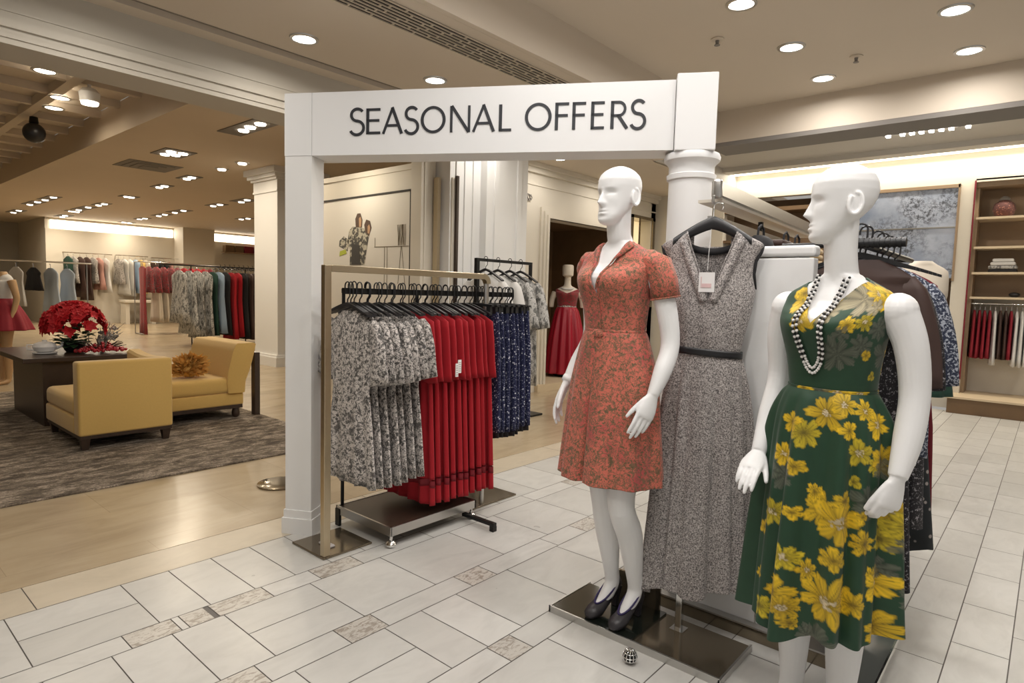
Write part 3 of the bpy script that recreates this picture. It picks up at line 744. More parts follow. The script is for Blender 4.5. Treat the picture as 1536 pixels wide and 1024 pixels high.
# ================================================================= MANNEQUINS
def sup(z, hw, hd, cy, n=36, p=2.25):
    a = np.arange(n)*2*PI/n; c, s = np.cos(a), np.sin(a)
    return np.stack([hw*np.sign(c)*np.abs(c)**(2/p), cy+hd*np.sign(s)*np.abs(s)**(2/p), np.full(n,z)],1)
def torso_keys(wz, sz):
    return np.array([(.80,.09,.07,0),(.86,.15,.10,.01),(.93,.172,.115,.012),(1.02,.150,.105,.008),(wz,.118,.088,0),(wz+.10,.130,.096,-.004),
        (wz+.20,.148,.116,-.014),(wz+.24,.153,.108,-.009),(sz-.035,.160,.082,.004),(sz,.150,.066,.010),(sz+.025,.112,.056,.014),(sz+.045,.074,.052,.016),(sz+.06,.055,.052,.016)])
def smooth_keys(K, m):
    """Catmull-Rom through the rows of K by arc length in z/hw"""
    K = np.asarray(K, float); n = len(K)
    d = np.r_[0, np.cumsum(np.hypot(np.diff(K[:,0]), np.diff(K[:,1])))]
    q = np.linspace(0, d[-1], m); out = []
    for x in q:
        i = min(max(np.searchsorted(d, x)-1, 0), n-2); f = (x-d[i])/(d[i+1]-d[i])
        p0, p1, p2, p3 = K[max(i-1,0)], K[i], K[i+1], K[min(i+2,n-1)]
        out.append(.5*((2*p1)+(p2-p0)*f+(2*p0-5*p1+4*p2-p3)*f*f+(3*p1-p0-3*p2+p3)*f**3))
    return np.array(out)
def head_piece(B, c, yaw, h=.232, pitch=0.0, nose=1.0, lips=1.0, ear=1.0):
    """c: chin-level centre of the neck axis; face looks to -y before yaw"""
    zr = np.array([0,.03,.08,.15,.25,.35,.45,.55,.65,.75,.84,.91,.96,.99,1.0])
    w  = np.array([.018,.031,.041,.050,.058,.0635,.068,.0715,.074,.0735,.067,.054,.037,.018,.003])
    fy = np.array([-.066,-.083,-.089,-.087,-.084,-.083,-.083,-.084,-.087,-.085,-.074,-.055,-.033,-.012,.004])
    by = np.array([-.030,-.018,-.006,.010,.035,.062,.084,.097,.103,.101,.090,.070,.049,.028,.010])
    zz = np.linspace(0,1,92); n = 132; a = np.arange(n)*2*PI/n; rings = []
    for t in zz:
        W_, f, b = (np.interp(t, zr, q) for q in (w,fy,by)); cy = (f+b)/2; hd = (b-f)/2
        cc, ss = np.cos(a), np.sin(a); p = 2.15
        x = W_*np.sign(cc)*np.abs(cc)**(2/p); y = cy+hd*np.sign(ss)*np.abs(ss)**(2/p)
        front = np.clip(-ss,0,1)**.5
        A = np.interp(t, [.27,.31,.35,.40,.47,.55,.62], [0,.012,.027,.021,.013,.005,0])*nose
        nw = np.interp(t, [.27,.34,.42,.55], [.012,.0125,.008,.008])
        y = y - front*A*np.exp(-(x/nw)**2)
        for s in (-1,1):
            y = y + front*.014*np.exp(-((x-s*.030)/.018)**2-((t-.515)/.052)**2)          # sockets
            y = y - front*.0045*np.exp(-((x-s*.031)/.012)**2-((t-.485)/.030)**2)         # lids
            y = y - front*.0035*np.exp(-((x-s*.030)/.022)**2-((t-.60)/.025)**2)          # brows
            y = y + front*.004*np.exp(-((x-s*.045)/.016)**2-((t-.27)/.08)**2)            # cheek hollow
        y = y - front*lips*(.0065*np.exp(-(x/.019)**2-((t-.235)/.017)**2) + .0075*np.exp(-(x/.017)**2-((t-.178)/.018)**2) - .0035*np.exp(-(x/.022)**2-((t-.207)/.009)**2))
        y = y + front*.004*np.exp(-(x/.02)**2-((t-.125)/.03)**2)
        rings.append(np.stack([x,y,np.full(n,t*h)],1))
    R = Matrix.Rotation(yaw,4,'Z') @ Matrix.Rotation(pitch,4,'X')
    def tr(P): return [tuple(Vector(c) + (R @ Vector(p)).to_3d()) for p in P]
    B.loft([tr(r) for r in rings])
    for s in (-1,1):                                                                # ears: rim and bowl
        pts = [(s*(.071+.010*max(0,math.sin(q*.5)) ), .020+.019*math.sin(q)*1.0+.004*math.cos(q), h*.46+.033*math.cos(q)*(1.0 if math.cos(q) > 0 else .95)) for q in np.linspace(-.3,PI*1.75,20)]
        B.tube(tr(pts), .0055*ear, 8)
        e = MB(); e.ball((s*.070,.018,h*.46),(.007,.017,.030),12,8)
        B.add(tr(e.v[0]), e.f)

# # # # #

__Instruction__
Using the data above, print every line exactly, omitting pictures.

__Exercise response__
Write part 3 of the bpy script that recreates this picture. It picks up at line 744. More parts follow. The script is for Blender 4.5. Treat the picture as 1536 pixels wide and 1024 pixels high.
# ================================================================= MANNEQUINS
def sup(z, hw, hd, cy, n=36, p=2.25):
    a = np.arange(n)*2*PI/n; c, s = np.cos(a), np.sin(a)
    return np.stack([hw*np.sign(c)*np.abs(c)**(2/p), cy+hd*np.sign(s)*np.abs(s)**(2/p), np.full(n,z)],1)
def torso_keys(wz, sz):
    return np.array([(.80,.09,.07,0),(.86,.15,.10,.01),(.93,.172,.115,.012),(1.02,.150,.105,.008),(wz,.118,.088,0),(wz+.10,.130,.096,-.004),
        (wz+.20,.148,.116,-.014),(wz+.24,.153,.108,-.009),(sz-.035,.160,.082,.004),(sz,.150,.066,.010),(sz+.025,.112,.056,.014),(sz+.045,.074,.052,.016),(sz+.06,.055,.052,.016)])
def smooth_keys(K, m):
    """Catmull-Rom through the rows of K by arc length in z/hw"""
    K = np.asarray(K, float); n = len(K)
    d = np.r_[0, np.cumsum(np.hypot(np.diff(K[:,0]), np.diff(K[:,1])))]
    q = np.linspace(0, d[-1], m); out = []
    for x in q:
        i = min(max(np.searchsorted(d, x)-1, 0), n-2); f = (x-d[i])/(d[i+1]-d[i])
        p0, p1, p2, p3 = K[max(i-1,0)], K[i], K[i+1], K[min(i+2,n-1)]
        out.append(.5*((2*p1)+(p2-p0)*f+(2*p0-5*p1+4*p2-p3)*f*f+(3*p1-p0-3*p2+p3)*f**3))
    return np.array(out)
def head_piece(B, c, yaw, h=.232, pitch=0.0, nose=1.0, lips=1.0, ear=1.0):
    """c: chin-level centre of the neck axis; face looks to -y before yaw"""
    zr = np.array([0,.03,.08,.15,.25,.35,.45,.55,.65,.75,.84,.91,.96,.99,1.0])
    w  = np.array([.018,.031,.041,.050,.058,.0635,.068,.0715,.074,.0735,.067,.054,.037,.018,.003])
    fy = np.array([-.066,-.083,-.089,-.087,-.084,-.083,-.083,-.084,-.087,-.085,-.074,-.055,-.033,-.012,.004])
    by = np.array([-.030,-.018,-.006,.010,.035,.062,.084,.097,.103,.101,.090,.070,.049,.028,.010])
    zz = np.linspace(0,1,92); n = 132; a = np.arange(n)*2*PI/n; rings = []
    for t in zz:
        W_, f, b = (np.interp(t, zr, q) for q in (w,fy,by)); cy = (f+b)/2; hd = (b-f)/2
        cc, ss = np.cos(a), np.sin(a); p = 2.15
        x = W_*np.sign(cc)*np.abs(cc)**(2/p); y = cy+hd*np.sign(ss)*np.abs(ss)**(2/p)
        front = np.clip(-ss,0,1)**.5
        A = np.interp(t, [.27,.31,.35,.40,.47,.55,.62], [0,.012,.027,.021,.013,.005,0])*nose
        nw = np.interp(t, [.27,.34,.42,.55], [.012,.0125,.008,.008])
        y = y - front*A*np.exp(-(x/nw)**2)
        for s in (-1,1):
            y = y + front*.014*np.exp(-((x-s*.030)/.018)**2-((t-.515)/.052)**2)          # sockets
            y = y - front*.0045*np.exp(-((x-s*.031)/.012)**2-((t-.485)/.030)**2)         # lids
            y = y - front*.0035*np.exp(-((x-s*.030)/.022)**2-((t-.60)/.025)**2)          # brows
            y = y + front*.004*np.exp(-((x-s*.045)/.016)**2-((t-.27)/.08)**2)            # cheek hollow
        y = y - front*lips*(.0065*np.exp(-(x/.019)**2-((t-.235)/.017)**2) + .0075*np.exp(-(x/.017)**2-((t-.178)/.018)**2) - .0035*np.exp(-(x/.022)**2-((t-.207)/.009)**2))
        y = y + front*.004*np.exp(-(x/.02)**2-((t-.125)/.03)**2)
        rings.append(np.stack([x,y,np.full(n,t*h)],1))
    R = Matrix.Rotation(yaw,4,'Z') @ Matrix.Rotation(pitch,4,'X')
    def tr(P): return [tuple(Vector(c) + (R @ Vector(p)).to_3d()) for p in P]
    B.loft([tr(r) for r in rings])
    for s in (-1,1):                                                                # ears: rim and bowl
        pts = [(s*(.071+.010*max(0,math.sin(q*.5)) ), .020+.019*math.sin(q)*1.0+.004*math.cos(q), h*.46+.033*math.cos(q)*(1.0 if math.cos(q) > 0 else .95)) for q in np.linspace(-.3,PI*1.75,20)]
        B.tube(tr(pts), .0055*ear, 8)
        e = MB(); e.ball((s*.070,.018,h*.46),(.007,.017,.030),12,8)
        B.add(tr(e.v[0]), e.f)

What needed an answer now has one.